Nonhydrostatic Numerical Modeling of Fixed and Mobile Barred Beaches: Limitations of Depth-Averaged Wave Resolving Models around Sandbars

Abstract

Along sandy coastlines, submerged, shore-parallel sandbars play an essential role in shoreline morphology by dissipating wave energy through depth-induced wave breaking. While wave breaking and sediment transport around sandbars are complex three-dimensional (3D) processes, shoreline morphology is typically simulated with depth-averaged models that feature lower computational demand than do 3D models. In this context, this study examines the implications of depth-averaging the flow field and approximating the breaking process in nonhydrostatic models (e.g., XBeach nonhydrostatic) for the hydro- and morphodynamic processes around sandbars.

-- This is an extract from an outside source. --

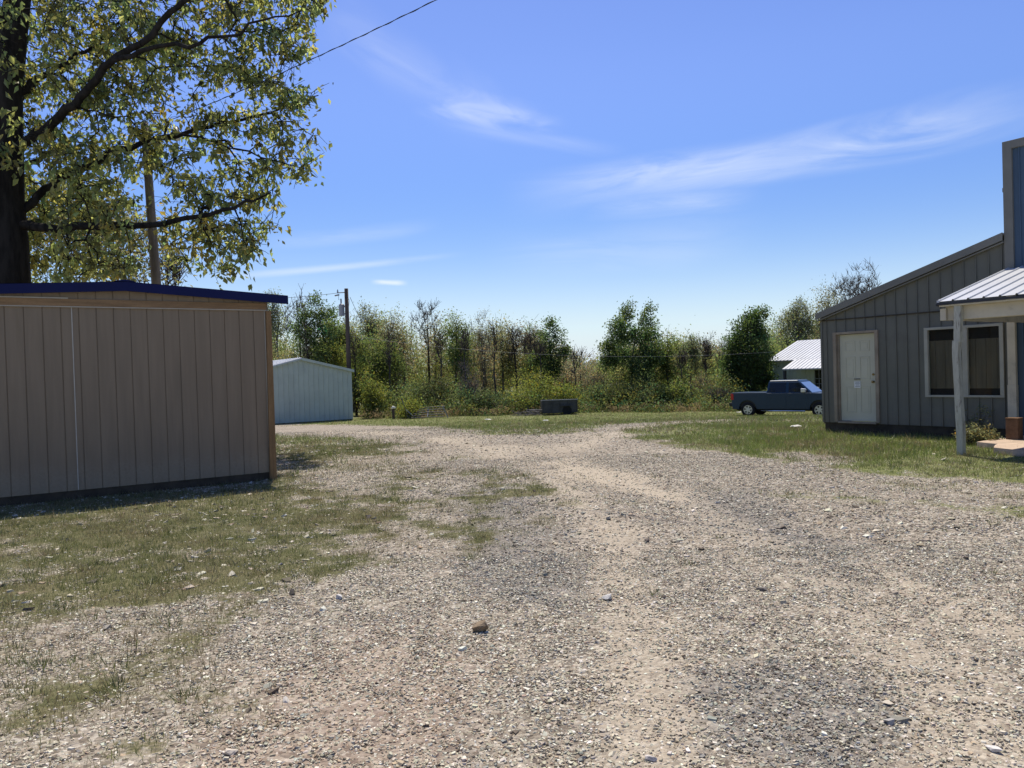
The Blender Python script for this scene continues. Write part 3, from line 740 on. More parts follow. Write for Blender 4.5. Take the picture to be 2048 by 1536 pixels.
# window: two dark panes in a pale frame
fw = 0.052
wm = MB()
wm.box(W0 - 0.02, W1 + 0.02, -0.055, 0.03, WZ1 - fw, WZ1); wm.box(W0 - 0.02, W1 + 0.02, -0.055, 0.03, WZ0, WZ0 + fw * 0.8)
wm.box(W0 - 0.02, W0 + fw, -0.055, 0.03, WZ0 + fw * 0.8, WZ1 - fw); wm.box(W1 - fw, W1 + 0.02, -0.055, 0.03, WZ0 + fw * 0.8, WZ1 - fw)
wx = (W0 + W1) / 2 + 0.04
wm.box(wx - 0.05, wx + 0.05, -0.045, 0.03, WZ0 + fw * 0.8, WZ1 - fw)
win = wm.build('window', M['window_frame'], bld, bevel=0.004)
pm = MB(); pm.box(W0 + fw, wx - 0.05, 0.005, 0.012, WZ0 + 0.05, WZ1 - fw); pm.build('pane', M['pane'], win)
pm = MB(); pm.box(wx + 0.05, W1 - fw, 0.005, 0.012, WZ0 + 0.05, WZ1 - fw); pm.build('pane', M['pane'], win)
bm_ = MB(); gp = groove_profile(W0 + 0.02, W1 - 0.02, 0.19, 0.010, 0.012)
bm_.sheet_profile(gp, lambda a, b: (a, b + 0.075, WZ0 + 0.17), lambda a, b: (a, b + 0.075, WZ1 - 0.27)); bm_.build('inner_panelling', M['panelling'], win)
bm_ = MB(); bm_.box(W0 - 0.01, W1 + 0.01, 0.10, 0.13, WZ0 - 0.02, WZ1 + 0.02); bm_.build('dark_backing', M['dark_room'], win)
# blue storefront block behind the porch
PX1 = 11.0
pr2 = rib_profile(GX + 0.15, PX1, 0.24, 0.10)
mb = MB(); mb.sheet_profile(pr2, lambda a, b: (a, b + 0.01, 0.02), lambda a, b: (a, b + 0.01, 5.40)); mb.box(GX + 0.01, PX1, 0.04, 9.0, 0.0, 5.38)
mb.build('storefront_wall', M['blue_siding'], bld)
mb = MB(); mb.box(GX, GX + 0.155, -0.05, 0.05, 3.10, 5.545); mb.box(GX + 0.155, PX1, -0.05, 0.05, 5.395, 5.545); mb.box(GX, GX + 0.008, 0.05, 9.0, 3.5, 5.545)
mb.box(GX - 0.02, GX, -0.03, 0.02, 4.62, 4.70)
mb.build('parapet_trim', M['grey_trim'], bld, bevel=0.005)
mb = MB(); mb.box(GX + 0.03, GX + 0.17, -0.10, -0.02, 1.02, 3.0); mb.box(GX + 0.025, GX + 0.175, -0.115, -0.015, 0.35, 1.02); mb.build('corner_column', M['cream_beam'], bld, bevel=0.006)
# porch roof
ribs = []
x = 3.90
while x < PX1: ribs += [(x, 0), (x + 0.012, 0.022), (x + 0.03, 0.022), (x + 0.042, 0), (x + 0.23, 0)]; x += 0.2301
YE = -3.02
mb = MB()
mb.sheet_profile(ribs, lambda a, b: (a + 0.16, YE, 2.47 + b), lambda a, b: (a, -0.02, 3.19 + b))
mb.sheet_profile(ribs, lambda a, b: (a + 0.16, YE + 0.003, 2.462 + b), lambda a, b: (a, -0.02, 3.182 + b))
mb.hexa([(4.06, YE, 2.455), (4.10, YE, 2.455), (3.94, -0.02, 3.17), (3.90, -0.02, 3.17)], [(4.06, YE, 2.485), (4.10, YE, 2.485), (3.94, -0.02, 3.205), (3.90, -0.02, 3.205)])
mb.build('porch_roof', M['bright_roof'], bld)
mb = MB(); mb.box(4.06, PX1, YE + 0.004, YE + 0.02, 2.415, 2.452); mb.box(4.045, 4.0595, YE + 0.004, -0.3, 2.40, 2.44); mb.build('drip_edge', M['dark_metal'], bld)
mb = MB(); mb.box(4.12, PX1, YE + 0.16, YE + 0.20, 2.165, 2.41); mb.box(4.06, 4.15, YE + 0.10, YE + 0.158, 2.165, 2.36); mb.box(4.08, PX1, YE + 0.03, YE + 0.15, 2.385, 2.412); mb.box(4.16, PX1, YE + 0.34, YE + 0.38, 2.165, 2.40)
mb.box(4.12, 4.16, YE + 0.38, -0.02, 2.165, 2.33)
mb.build('beam', M['cream_beam'], bld, bevel=0.005)
px, py = 4.335, -2.925
mb = MB()
mb.hexa([(px - 0.05, py - 0.05, 1.80), (px + 0.045, py - 0.05, 1.80), (px + 0.045, py + 0.05, 1.80), (px - 0.05, py + 0.05, 1.80)],
        [(px - 0.030, py - 0.05, 2.384), (px + 0.072, py - 0.05, 2.384), (px + 0.072, py + 0.05, 2.384), (px - 0.030, py + 0.05, 2.384)])
zsq = [(-0.04, 0.010, 0.044), (0.35, 0.014, 0.047), (0.62, 0.004, 0.049), (0.95, -0.006, 0.043), (1.25, -0.016, 0.042), (1.62, -0.026, 0.044), (1.80, -0.018, 0.051), (1.83, -0.014, 0.051)]
for (za, oa, ra), (zb, ob, rb) in zip(zsq[:-1], zsq[1:]):
    mb.hexa([(px + oa - ra, py - 0.062, za), (px + oa + ra, py - 0.062, za), (px + oa + ra, py + 0.055, za), (px + oa - ra, py + 0.055, za)],
            [(px + ob - rb, py - 0.062, zb), (px + ob + rb, py - 0.062, zb), (px + ob + rb, py + 0.055, zb), (px + ob - rb, py + 0.055, zb)])
mb.build('porch_post', M['peeling_paint'], bld)

def local(bo, x, y, z=0.0):
    c, s_ = math.cos(bo.rotation_euler.z), math.sin(bo.rotation_euler.z)
    return np.array([bo.location.x + x * c - y * s_, bo.location.y + x * s_ + y * c, bo.location.z + z])
sl = empty('concrete_step', local(bld, 4.0, -1.72, -0.085), math.radians(-55))
tag(sl, 'broken-edged tan concrete slab on the grass beneath the porch', 'slab')
mb = MB()
top = [(0.02, 0.06), (0.24, -0.06), (0.42, -0.10), (0.47, -0.32), (0.62, -0.72), (0.95, -0.86), (6.5, -0.9), (6.5, 1.62), (0.02, 1.62)]
n_ = len(top)
mb.add([(a, b, 0.17) for a, b in top] + [(a * 1.0, b - 0.01, -0.1) for a, b in top], [tuple(range(n_)), tuple(range(2 * n_ - 1, n_ - 1, -1))] + [((i + 1) % n_, i, i + n_, (i + 1) % n_ + n_) for i in range(n_)])
mb.build('slab', M['concrete'], sl)
bk = local(bld, 4.29, -0.86, 0.06)
b_ = MB(); b_.box(-0.10, 0.10, -0.10, 0.10, 0.0, 0.385); b_.box(-0.107, 0.107, -0.107, 0.107, 0.3855, 0.405)
bo = b_.build('planter_block', M['block'], None, bevel=0.006); bo.location = bk; bo.rotation_euler = (0, 0, math.radians(-55))
tag(bo, 'brown upright block with pale top standing on the porch slab', 'block')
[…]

The implications are drawn based on reproducing large-scale experiments of a barred beach profile using the single-layer (XBNH) and the reduced two-layer (XBNH+) modes of XBeach. While hydrodynamic processes were predicted with high accuracy on the sandbar’s seaward side, wave heights were overpredicted on the bar’s landward side. The overestimation was due to the simplified reproduction of the complex breaking process near the sandbar’s peak, particularly in terms of the generated turbulence in the water column. Moreover, the velocity profile with a strong undertow could only be represented in a simplified way even using the two-layer mode XBNH+, thus resulting in inaccurate predictions of sediment loads around the sandbar. A parametric study is performed, and it revealed which model parameters control the simulation of the wave-breaking process. Thus, wave height predictions could be improved by tuning the energy-dissipation parameters. However, flow velocities and morphodynamic predictions could not be improved accordingly. Thus, this study identifies possible hydrodynamic model improvements, such as incorporating a roller dissipation model. Moreover, it improves understanding of key drivers and processes that should be included in nonhydrostatic depth-averaged models to simulate morphological changes around sandbars more efficiently.